Fondamentale dunque un bilanciamento di diritti che vanno tutelati. Secondo Ripamonti “non bisogna prevaricare i diritti di tutela come la libertà di impresa, di proprietà, di diritto di poter fruire in una società. La Corte di Cassazione si cimenta anche sotto il profilo della ragionevolezza. E’ ragionevole un divieto del genere? E ragioniamo anche sulla sua efficacia e raggiungimento degli obiettivi. Cerchiamo di capire se gioco vale la candela e se disposizione di legge raggiunge questo obiettivo. Mi interrogo su un problema: se in questo modo l’utente sia disincentivato al gioco perché se non trova un pc per connettersi può ripiegare su slot, gratta e vinci, tabaccai e sale dedicate che consentono il gioco lecito”.
“Per giocare su portali autorizzati occorre un contratto con i concessionari, occorre dimostrare di essere maggiorenne, effettuare un accredito sul conto di gioco, ricevere dal concessionario credenziali che consentano solo al titolare di interagire. Dunque perché il cittadino in possesso di tutto questo non può fare questo da un computer pubblico?”
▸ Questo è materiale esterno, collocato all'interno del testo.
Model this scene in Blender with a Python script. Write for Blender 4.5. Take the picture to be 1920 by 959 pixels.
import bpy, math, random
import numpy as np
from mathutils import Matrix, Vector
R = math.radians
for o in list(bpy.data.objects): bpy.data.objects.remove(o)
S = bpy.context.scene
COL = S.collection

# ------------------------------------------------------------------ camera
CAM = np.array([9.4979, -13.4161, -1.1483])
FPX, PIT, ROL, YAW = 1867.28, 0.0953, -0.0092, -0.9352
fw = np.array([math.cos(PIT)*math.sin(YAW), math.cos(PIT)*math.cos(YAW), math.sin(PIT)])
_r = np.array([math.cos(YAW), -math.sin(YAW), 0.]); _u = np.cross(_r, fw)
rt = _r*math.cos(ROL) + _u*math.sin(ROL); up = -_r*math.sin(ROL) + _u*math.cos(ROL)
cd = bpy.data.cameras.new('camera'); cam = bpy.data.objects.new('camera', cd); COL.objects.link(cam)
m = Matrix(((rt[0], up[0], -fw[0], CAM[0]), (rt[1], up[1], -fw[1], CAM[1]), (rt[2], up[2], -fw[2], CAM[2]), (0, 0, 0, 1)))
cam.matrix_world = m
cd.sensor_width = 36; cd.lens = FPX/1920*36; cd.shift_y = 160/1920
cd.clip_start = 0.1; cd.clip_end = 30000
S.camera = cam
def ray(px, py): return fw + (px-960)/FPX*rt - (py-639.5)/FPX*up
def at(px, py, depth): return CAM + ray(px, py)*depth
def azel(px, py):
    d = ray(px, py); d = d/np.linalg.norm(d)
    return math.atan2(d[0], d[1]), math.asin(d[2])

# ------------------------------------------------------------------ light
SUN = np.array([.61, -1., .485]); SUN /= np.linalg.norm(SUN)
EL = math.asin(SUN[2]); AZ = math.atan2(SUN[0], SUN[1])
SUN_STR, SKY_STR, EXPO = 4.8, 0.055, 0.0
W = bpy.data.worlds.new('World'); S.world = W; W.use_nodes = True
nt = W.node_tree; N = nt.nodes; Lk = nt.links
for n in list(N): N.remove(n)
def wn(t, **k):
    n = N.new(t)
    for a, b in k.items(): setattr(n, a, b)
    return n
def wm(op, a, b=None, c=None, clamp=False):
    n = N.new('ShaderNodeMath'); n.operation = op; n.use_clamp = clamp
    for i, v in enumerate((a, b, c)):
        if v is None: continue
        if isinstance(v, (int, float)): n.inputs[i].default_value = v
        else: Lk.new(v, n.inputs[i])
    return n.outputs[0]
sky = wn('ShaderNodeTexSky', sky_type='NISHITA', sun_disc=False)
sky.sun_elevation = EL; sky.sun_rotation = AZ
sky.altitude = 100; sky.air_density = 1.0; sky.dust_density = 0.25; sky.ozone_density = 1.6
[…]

L’avvocato di Stato Francesca Subrani aggiunge: “L’interpretazione corretta è quella restrittiva per cui la sanzione colpisce qualora ci siano apparecchi che offrono l’accesso a siti di gioco online anche nella normalità. Tale interpretazione non trova ostacoli e neppure sembra contraddetta dalla giurisprudenza penale in materia di giochi e scommesse. Un precedente che risale al 2013 ha infatti presupposto che per le attività di organizzazione di gioco occorre una disposizione di personale e mezzi e se non ci sono queste caratteristiche non c’è reato. Confermiamo anche noi la richiesta di dichiarazione di inammissibilità e di infondatezza”.
Si è trattato dunque dell'ultima udienza e ora si attende la sentenza della Corte costituzionale prevista per le prossime settimane.